Former Tory cabinet member to fix Birmingham’s ‘broken’ health and social care

🕔06.Apr 2016

A former Tory cabinet member has been appointed to chair a new partnership to oversee budget sharing and closer co-operation between Birmingham and Solihull social services and the NHS.

Stephen Dorrell, who was Health Secretary in the 1990s, is to oversee the delivery of a five-year blueprint to transform a “broken health and social care system with urgency”.

The Birmingham and Solihull “System Board” will set the strategy for and drive the Sustainability and Transformation Plan, the means by which local government and the NHS will improve health and wellbeing outcomes for local people, drive up the quality of care, and improve financial efficiency.

According to the Government, the board will addresses prevention in its broadest sense by connecting reforms in health and social care to the wider devolution, economic and public service reforms being driven by the West Midlands Combined Authority.

Mr Dorrell is expected to play a leading role in exploring ways in which health service and council budgets can be aligned more closely, cutting out duplication.

With its budget under increasing demand from the care needs of an ageing population, Birmingham city council aims to save £60 million by 2019-20 through joint working arrangements, pooling its entire older adults budget with all relevant NHS spending.

The plan can only work if the council’s preventative strategy succeeds – enabling many more older people to be looked after at home or in the community rather than in expensive nursing homes.

Mr Dorrell will work alongside Birmingham city council chief executive Mark Rogers – who has the ultimate responsibility for the successful delivery of the programme.

Mr Rogers said:

The key aspect of Stephen’s role will be to enable and ensure a strong, sustainable and productive partnership ethos and practice across the local system so that the most challenging reforms ever required can be successfully implemented.

It is well understood that we need to transform a broken health and social care system with some urgency and there is a consensus amongst the partners across Birmingham and Solihull that Stephen’s experience, authority and connections will be a major asset as we set out to deliver a revolution in prevention, care, quality and the use of significantly constrained resources.

Working hand-in-hand with Stephen, the new board and I will also ensure that these reforms become integrated with the move to greater devolution and complement the economic and public service reforms big driven by the Combined Authority.

Mr Dorrell said:

I am flattered and delighted to have been asked to perform this role.
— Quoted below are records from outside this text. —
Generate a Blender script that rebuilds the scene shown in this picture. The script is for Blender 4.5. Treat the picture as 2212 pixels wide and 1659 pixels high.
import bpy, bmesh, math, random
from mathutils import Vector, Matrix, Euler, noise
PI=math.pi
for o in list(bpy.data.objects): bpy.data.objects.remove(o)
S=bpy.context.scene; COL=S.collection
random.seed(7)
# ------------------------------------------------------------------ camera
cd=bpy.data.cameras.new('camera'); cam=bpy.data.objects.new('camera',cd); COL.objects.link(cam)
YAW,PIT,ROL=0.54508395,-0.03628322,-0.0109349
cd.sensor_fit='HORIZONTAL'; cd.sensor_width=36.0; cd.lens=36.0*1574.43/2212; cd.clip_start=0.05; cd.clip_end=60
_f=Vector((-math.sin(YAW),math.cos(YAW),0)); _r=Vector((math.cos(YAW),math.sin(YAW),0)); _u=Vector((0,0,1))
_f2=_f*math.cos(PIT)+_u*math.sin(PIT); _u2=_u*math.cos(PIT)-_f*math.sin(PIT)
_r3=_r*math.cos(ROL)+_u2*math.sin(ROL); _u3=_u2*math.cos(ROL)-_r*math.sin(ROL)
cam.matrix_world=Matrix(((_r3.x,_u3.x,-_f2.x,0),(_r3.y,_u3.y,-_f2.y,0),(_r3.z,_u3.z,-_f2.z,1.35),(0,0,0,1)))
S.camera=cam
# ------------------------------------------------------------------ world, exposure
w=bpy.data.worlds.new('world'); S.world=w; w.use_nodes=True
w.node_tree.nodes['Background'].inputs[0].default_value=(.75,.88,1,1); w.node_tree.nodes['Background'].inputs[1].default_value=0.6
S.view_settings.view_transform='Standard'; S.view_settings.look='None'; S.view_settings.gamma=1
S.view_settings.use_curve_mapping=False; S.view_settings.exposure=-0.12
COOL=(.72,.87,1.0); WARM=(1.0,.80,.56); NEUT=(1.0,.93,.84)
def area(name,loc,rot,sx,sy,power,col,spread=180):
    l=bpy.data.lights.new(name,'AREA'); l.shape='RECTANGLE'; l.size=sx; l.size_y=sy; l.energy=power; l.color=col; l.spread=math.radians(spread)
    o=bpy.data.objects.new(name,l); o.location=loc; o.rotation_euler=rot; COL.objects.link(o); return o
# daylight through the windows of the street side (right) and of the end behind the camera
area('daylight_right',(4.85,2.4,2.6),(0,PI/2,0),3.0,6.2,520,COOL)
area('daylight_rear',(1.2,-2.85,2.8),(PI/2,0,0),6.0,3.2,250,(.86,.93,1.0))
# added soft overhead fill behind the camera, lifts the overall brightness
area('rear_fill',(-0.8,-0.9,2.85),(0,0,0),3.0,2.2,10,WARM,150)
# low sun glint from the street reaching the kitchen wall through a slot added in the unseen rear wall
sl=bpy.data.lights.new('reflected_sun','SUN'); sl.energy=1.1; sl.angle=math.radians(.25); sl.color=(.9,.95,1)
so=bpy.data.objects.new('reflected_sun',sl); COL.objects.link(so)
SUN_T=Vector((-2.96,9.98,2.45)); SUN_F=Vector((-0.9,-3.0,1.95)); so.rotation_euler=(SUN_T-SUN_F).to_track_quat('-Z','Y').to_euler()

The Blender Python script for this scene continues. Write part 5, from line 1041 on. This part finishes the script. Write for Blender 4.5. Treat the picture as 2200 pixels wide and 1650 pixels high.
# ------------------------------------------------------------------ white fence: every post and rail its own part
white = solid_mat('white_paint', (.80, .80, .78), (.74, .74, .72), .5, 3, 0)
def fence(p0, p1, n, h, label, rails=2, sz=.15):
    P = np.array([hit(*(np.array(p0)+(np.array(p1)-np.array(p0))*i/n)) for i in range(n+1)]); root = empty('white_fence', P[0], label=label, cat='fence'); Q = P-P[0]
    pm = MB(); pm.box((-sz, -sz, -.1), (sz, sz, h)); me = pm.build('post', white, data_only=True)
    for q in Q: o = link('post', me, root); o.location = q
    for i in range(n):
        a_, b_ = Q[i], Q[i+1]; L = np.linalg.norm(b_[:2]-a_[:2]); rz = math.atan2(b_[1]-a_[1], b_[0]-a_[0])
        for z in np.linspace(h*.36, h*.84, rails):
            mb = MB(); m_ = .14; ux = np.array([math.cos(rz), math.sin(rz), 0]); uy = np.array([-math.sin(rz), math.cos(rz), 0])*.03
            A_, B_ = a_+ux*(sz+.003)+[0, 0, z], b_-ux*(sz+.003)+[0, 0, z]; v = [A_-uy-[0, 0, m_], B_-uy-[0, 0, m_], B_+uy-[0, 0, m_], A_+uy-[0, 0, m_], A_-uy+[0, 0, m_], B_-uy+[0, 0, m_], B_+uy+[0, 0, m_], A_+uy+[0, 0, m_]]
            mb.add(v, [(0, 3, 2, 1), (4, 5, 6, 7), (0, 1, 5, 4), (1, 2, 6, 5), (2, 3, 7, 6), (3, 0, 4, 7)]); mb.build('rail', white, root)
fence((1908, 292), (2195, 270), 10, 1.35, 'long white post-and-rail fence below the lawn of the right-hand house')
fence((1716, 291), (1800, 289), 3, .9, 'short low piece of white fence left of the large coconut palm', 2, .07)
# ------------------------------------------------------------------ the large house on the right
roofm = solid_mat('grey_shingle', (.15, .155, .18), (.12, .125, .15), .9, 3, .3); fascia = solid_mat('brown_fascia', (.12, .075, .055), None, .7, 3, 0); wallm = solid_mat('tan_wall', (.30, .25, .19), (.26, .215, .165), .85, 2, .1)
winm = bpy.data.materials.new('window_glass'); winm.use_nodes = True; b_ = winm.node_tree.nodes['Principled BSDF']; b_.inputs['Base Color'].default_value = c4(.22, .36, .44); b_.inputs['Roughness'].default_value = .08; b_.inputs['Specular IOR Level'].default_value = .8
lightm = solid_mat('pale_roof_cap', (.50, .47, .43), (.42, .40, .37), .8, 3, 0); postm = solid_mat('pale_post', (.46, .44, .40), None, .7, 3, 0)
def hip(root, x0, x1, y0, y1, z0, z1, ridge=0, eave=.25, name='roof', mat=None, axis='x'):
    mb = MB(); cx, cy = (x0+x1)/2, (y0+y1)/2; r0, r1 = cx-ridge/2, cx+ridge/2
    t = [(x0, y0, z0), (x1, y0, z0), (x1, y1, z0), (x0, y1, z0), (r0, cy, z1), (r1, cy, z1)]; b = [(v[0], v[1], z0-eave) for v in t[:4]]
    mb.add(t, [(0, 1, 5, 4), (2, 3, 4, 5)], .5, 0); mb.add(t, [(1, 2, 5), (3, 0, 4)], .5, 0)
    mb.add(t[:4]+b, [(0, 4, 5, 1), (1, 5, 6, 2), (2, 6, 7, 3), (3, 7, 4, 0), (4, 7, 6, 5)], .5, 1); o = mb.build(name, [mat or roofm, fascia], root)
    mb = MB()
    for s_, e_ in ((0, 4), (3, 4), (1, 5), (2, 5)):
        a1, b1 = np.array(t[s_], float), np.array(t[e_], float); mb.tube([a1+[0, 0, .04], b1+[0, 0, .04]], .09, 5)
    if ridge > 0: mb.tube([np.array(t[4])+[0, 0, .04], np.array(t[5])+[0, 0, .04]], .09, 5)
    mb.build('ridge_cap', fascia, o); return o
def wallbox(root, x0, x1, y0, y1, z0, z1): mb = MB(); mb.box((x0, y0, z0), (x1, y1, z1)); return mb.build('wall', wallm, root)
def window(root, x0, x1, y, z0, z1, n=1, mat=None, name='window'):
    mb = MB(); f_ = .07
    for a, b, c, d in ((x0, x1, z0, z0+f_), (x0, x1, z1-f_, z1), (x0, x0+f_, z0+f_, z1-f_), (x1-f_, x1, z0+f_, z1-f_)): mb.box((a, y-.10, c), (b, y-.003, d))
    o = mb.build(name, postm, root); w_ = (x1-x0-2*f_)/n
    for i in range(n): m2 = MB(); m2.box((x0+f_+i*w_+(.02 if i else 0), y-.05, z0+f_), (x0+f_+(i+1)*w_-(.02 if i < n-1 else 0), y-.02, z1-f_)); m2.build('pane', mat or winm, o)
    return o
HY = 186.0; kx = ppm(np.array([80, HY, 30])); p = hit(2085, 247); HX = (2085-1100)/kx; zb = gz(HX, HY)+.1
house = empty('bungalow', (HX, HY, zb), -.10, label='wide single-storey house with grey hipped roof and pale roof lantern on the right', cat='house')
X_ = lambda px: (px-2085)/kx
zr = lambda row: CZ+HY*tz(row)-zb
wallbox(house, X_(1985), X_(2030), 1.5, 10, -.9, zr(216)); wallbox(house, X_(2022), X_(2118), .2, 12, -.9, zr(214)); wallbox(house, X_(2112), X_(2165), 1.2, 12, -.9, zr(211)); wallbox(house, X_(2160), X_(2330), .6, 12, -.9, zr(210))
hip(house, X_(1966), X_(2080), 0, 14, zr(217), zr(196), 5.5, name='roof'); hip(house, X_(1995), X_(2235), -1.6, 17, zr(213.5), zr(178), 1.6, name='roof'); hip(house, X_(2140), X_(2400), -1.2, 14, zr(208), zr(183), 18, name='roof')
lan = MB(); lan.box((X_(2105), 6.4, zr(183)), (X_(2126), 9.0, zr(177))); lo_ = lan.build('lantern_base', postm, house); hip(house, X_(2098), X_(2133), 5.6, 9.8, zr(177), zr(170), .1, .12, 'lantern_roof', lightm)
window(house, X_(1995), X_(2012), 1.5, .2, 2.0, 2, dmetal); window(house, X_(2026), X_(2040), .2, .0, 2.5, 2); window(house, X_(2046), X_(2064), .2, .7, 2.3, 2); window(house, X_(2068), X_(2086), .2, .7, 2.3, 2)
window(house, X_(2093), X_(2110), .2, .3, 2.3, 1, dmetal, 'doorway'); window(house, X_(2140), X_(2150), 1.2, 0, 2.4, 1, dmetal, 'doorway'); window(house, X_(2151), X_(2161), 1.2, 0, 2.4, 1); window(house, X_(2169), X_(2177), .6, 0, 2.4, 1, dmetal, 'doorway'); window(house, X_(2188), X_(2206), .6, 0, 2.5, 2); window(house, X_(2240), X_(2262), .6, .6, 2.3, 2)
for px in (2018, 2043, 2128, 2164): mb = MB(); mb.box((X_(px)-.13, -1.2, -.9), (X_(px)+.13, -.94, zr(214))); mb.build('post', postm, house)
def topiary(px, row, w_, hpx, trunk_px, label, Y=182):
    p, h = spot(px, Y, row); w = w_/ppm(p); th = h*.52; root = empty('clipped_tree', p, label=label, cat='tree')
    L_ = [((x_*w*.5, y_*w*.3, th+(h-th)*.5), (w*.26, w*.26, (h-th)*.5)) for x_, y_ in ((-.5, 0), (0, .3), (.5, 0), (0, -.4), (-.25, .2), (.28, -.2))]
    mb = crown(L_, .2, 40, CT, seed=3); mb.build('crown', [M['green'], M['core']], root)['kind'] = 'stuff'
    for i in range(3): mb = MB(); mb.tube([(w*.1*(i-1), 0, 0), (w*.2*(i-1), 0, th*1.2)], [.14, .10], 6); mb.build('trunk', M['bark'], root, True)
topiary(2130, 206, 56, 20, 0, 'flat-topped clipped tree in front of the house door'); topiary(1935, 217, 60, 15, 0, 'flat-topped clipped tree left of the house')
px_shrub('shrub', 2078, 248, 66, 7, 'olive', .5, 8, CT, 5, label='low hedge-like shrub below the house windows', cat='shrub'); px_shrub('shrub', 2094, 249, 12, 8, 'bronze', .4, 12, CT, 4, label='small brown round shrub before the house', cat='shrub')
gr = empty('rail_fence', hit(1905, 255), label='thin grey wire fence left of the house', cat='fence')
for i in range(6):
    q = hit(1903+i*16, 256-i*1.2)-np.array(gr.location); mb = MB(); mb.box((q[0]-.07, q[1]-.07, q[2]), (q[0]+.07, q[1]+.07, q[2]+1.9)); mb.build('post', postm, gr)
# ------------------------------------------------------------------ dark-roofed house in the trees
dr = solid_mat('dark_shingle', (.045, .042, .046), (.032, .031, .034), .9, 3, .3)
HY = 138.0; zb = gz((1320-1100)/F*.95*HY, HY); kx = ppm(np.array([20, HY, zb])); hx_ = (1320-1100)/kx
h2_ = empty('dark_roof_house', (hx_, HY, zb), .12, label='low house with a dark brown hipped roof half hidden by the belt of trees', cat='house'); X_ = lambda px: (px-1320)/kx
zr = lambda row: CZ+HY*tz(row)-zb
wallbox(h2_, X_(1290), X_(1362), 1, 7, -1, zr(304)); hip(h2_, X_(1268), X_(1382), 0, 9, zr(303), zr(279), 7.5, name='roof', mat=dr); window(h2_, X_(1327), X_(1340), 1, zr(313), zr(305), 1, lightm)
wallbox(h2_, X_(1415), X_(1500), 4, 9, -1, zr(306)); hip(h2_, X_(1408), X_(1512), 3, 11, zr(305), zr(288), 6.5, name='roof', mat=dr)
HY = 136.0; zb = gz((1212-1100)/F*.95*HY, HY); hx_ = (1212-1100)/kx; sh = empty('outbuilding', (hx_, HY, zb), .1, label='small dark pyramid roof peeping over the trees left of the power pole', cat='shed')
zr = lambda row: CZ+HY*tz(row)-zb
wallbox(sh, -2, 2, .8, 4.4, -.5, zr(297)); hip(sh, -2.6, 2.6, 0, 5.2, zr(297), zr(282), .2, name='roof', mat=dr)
I have known both Birmingham and Solihull all my life and throughout that time I have seen great changes in the expectations and quality of life of the people who live here.

But despite undoubted progress our social objectives have not always been met and the fruits of progress have not always been fairly shared.

Across both Birmingham and Solihull we need to recognise and celebrate our successes, but we also need to understand why health inequalities still persist and what we can do about them.

This is not simply a matter of public service efficiency, although that is certainly part of the story; more importantly, it is about reshaping public services to support successful and sustainable local communities.